Crossing the last Ts for the 2008 edition of my dining guide, I called Vietnam Palace for a final fact check – were they still open every day, do they take major credit cards, were they still offering Saigon beer – and learned they were closed. In August of last year, a fire in a neighbouring business forced the Palace to shut its doors and undertake a renovation.
They reopened in December, but it’s taken me seven months to get myself back. My first seat was a perch on their small patio with an elevated view of Somerset Street and a bountiful lunch for $10 – a bowl of pretty decent vegetable soup, a crispy spring roll, and a main dish of shaved lamb infused with fresh mint on a bed of vermicelli, served with nuoc mam and a side salad. I could have done without the icky bottled dressing on the greens (ask for them bare and make use of the punchy fish sauce instead) and the spring roll was somewhat cool, suggesting it wasn’t prepared to order, but it was otherwise a pretty satisfying lunch for a very satisfying price.
Dinner was inside, in their big new dining room with its Olympic-torch lighting and neon pictures of Vietnamese landscapes. Service was not what you’d call consistently warm, but it was efficient and we were fed well and fully for what seemed a pittance.
The Palace menu goes on for pages. Two hundred and twenty items cover appetizers, soups, salads, wrap and roll platters, fondues, seafood dishes, fish, chicken, beef, pork, sizzling platters, rice dishes, crispy egg noodle dishes, rice noodle dishes, noodle soups. Chilli pepper symbols indicate the intensity of fire, though of the “peppered” dishes we tried, most were pretty tame.

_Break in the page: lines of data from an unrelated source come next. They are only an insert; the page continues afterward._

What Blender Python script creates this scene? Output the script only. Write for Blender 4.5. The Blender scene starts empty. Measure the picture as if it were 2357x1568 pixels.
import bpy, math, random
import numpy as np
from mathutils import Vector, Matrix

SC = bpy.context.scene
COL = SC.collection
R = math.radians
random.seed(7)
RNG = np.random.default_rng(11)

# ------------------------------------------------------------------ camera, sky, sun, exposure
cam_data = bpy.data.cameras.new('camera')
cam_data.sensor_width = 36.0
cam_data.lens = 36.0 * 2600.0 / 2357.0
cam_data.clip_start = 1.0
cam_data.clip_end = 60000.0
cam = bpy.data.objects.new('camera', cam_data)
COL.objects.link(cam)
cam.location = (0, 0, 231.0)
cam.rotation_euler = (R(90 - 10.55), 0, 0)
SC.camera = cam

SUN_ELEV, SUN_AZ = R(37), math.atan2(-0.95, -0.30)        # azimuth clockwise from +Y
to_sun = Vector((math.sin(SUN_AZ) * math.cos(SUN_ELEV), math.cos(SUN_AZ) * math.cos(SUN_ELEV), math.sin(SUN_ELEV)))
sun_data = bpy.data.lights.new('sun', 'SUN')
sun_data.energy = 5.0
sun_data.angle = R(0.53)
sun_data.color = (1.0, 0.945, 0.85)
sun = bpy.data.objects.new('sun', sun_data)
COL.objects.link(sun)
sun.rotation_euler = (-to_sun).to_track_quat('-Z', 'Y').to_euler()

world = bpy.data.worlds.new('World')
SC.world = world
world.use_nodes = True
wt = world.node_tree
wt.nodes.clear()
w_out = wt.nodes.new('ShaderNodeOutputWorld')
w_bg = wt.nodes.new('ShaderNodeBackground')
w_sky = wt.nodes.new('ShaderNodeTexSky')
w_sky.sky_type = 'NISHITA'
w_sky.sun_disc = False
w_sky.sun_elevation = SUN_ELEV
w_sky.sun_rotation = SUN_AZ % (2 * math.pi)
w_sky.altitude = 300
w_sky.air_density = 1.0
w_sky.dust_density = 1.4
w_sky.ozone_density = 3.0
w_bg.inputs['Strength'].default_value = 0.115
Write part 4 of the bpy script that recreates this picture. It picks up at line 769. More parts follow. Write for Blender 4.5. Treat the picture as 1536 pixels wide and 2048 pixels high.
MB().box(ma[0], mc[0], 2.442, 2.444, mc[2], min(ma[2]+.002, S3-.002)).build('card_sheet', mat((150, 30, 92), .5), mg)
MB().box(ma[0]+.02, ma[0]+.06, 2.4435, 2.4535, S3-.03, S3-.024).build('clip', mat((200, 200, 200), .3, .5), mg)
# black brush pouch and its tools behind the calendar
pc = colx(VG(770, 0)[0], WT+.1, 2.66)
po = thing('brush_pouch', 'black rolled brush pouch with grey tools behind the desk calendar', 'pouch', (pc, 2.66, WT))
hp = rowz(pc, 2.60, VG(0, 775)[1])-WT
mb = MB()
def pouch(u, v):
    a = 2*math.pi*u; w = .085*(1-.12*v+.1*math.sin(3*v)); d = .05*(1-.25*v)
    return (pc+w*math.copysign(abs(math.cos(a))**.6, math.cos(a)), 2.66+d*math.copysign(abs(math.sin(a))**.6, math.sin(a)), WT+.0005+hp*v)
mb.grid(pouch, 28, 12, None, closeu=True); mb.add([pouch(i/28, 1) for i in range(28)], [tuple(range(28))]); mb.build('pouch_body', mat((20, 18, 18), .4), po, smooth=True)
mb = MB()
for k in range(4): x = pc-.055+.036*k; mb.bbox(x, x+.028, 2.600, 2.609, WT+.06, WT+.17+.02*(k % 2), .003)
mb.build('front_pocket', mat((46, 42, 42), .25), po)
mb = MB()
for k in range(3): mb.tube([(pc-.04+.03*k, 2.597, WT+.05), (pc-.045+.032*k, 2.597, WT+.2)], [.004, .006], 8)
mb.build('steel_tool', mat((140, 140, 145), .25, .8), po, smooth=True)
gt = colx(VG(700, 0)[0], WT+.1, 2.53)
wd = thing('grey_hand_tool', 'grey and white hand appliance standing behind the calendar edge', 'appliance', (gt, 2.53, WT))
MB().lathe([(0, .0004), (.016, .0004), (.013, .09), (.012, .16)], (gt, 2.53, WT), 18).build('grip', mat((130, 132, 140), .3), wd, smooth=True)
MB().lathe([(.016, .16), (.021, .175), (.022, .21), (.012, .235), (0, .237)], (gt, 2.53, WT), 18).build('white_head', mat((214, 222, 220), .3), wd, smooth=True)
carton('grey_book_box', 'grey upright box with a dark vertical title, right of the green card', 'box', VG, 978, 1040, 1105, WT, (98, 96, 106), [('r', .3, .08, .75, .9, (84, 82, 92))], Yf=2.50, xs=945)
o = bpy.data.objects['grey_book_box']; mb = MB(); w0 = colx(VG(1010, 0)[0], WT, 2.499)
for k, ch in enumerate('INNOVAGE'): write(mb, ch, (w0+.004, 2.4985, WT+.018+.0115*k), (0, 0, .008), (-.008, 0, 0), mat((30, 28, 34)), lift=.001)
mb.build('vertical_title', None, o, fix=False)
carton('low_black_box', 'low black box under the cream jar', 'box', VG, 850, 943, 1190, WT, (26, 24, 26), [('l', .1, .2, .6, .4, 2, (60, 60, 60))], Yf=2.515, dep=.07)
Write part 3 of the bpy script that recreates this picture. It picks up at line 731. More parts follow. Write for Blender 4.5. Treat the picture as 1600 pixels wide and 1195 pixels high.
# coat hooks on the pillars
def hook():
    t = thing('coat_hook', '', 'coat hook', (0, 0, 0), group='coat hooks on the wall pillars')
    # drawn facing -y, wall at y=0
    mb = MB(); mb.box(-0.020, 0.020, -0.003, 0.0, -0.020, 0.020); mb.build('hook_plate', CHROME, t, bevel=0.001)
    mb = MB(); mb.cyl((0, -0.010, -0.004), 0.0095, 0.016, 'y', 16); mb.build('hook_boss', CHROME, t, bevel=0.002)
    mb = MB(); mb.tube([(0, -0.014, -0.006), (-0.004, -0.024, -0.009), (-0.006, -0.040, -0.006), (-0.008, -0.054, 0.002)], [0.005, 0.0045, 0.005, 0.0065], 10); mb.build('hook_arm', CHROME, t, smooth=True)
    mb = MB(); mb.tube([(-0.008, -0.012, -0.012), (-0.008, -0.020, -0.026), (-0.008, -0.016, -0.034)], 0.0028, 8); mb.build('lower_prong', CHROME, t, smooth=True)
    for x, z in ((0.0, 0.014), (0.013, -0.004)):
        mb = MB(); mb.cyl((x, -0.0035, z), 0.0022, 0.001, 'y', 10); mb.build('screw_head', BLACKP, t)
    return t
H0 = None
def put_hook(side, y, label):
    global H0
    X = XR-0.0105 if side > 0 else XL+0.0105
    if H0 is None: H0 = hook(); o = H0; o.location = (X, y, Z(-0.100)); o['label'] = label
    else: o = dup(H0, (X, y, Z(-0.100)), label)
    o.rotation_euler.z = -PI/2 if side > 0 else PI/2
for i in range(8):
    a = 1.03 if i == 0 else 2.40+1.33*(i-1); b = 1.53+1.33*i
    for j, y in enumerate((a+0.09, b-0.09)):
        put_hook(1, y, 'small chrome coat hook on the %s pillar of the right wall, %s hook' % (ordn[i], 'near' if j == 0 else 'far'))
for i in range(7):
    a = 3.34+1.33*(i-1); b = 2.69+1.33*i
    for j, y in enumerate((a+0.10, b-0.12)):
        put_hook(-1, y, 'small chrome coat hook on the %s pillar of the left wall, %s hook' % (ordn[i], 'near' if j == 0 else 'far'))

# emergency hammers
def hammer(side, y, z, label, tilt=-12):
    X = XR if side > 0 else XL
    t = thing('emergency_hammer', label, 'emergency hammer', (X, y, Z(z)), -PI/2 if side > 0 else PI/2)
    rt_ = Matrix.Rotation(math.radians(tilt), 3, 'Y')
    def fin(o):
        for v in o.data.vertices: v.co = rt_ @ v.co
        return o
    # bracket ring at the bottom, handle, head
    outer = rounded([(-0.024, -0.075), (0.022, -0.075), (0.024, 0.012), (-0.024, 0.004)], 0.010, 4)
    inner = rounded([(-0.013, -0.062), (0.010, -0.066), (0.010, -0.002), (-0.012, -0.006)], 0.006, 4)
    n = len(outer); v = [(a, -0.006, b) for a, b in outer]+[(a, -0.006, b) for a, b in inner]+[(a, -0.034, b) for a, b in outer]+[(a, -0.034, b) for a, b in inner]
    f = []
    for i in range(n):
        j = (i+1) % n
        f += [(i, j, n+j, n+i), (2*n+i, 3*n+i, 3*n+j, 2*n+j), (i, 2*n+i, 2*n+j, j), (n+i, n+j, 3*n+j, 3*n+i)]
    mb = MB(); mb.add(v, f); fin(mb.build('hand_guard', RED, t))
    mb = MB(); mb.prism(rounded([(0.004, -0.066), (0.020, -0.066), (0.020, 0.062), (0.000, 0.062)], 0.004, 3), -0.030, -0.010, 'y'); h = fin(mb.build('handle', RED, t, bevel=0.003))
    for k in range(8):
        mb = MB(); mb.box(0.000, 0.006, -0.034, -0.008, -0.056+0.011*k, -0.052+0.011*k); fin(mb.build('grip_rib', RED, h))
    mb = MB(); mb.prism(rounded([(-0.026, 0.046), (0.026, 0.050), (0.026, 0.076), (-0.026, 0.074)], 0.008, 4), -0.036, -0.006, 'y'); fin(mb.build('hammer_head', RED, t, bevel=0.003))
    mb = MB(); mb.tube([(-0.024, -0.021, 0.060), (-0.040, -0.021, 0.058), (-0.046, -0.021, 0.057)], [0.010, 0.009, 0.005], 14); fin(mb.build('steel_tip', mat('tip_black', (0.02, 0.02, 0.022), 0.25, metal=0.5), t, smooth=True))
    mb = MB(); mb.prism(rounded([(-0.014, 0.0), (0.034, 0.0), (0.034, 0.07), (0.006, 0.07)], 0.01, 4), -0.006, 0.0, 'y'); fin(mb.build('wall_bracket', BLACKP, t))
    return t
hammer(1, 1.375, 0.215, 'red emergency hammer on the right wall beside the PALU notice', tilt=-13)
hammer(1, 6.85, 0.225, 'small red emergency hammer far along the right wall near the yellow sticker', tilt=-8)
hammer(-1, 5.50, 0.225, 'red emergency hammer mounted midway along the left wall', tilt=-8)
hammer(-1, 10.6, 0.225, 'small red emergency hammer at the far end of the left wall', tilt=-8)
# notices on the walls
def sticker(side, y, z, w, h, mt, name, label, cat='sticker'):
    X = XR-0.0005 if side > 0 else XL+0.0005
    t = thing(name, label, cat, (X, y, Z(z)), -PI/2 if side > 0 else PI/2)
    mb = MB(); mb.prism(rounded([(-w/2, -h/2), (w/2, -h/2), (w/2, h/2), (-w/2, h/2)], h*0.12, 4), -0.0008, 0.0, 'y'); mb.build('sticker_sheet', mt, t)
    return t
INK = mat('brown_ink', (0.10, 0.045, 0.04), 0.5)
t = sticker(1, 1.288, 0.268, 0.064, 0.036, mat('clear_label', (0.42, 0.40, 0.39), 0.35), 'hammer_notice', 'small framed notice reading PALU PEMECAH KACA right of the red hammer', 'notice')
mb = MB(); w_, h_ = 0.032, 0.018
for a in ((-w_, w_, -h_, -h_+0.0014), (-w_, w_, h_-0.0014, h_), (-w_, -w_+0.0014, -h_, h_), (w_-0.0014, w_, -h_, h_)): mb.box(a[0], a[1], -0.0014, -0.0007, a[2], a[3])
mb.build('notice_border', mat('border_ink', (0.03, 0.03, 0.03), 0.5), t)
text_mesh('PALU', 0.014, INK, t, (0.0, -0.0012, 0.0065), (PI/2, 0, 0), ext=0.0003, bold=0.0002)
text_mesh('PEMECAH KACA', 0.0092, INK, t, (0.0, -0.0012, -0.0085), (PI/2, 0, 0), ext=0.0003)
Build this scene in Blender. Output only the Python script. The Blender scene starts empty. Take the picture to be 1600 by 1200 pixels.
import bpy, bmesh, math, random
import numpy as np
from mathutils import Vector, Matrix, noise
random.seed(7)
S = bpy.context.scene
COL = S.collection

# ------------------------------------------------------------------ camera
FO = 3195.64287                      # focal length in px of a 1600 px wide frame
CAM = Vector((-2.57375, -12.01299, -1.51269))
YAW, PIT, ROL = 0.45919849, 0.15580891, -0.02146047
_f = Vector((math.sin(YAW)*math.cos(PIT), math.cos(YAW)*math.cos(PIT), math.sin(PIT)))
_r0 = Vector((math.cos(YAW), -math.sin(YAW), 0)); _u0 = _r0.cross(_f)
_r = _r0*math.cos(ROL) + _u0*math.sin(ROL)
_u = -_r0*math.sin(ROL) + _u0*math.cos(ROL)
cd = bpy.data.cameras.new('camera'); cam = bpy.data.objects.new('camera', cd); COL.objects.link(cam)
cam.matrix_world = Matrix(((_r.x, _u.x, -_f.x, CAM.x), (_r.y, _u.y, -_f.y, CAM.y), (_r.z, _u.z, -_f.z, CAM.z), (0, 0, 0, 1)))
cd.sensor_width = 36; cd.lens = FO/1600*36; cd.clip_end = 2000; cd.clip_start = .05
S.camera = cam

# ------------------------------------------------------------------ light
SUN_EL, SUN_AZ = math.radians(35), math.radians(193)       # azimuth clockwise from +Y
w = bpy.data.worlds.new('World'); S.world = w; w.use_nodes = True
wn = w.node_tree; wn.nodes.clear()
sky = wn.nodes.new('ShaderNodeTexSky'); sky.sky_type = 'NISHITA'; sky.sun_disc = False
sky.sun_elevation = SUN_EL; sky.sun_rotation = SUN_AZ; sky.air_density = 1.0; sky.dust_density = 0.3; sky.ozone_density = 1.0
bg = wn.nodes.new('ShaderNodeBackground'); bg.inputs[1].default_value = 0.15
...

If you knew the Palace pre-reno, you’ll find the dishes that worked then work now – noodle soups, wrap and roll platters, rice paper rolls with herby punch, lemongrass and chilli-peppered meats.
The mahogany coloured crispy quail can be a moist, tasty starter. Good too are the salad rolls, tight packages wrapping thin noodle, shrimp, pork, lettuce and mint, dipped in a bean and peanut sauce. I’d avoid the hot and sour soup – too gelatinous, too sweet – and move to a beef noodle soup. Even the small pho is a meal-in-a-bowl, chock full of noodles, bean sprouts, meat and herbs, in a fragrant beef broth you can doctor to your liking. Number 130 is a favourite dish – moist chicken mingled with chillies in a sharp and sweet lemon-grass dressing. A dish that goes as bo sate (#180) is listed as a house special, a sizzling plate of thin beef and red onion in a peppery sauce, permeated with the flavours of garlic and ginger. Fish and shellfish are not so impressive. Hard bricks of fishy-tasting sea bass, rubbery squid, forgettable shrimp, and flavourless scallops are best avoided, though the sauces can be fragrant.
You have to know your way around the menu. Or, just look around and you’ll see that this place serves countless inexpensive meals of noodle soups and grilled meats on rice or noodle. Stick with those and you’ll find the Palace treats you well.
Deep fried bananas with coconut ice cream for kids, housemade crème caramel for me. That’s our usual ending.
Ottawa has a number of good Vietnamese restaurants, and this is a modest example. It doesn’t rise above the rest, but neither does it disappoint. The prices are not high and, once you know what to order, the Palace food is not bad.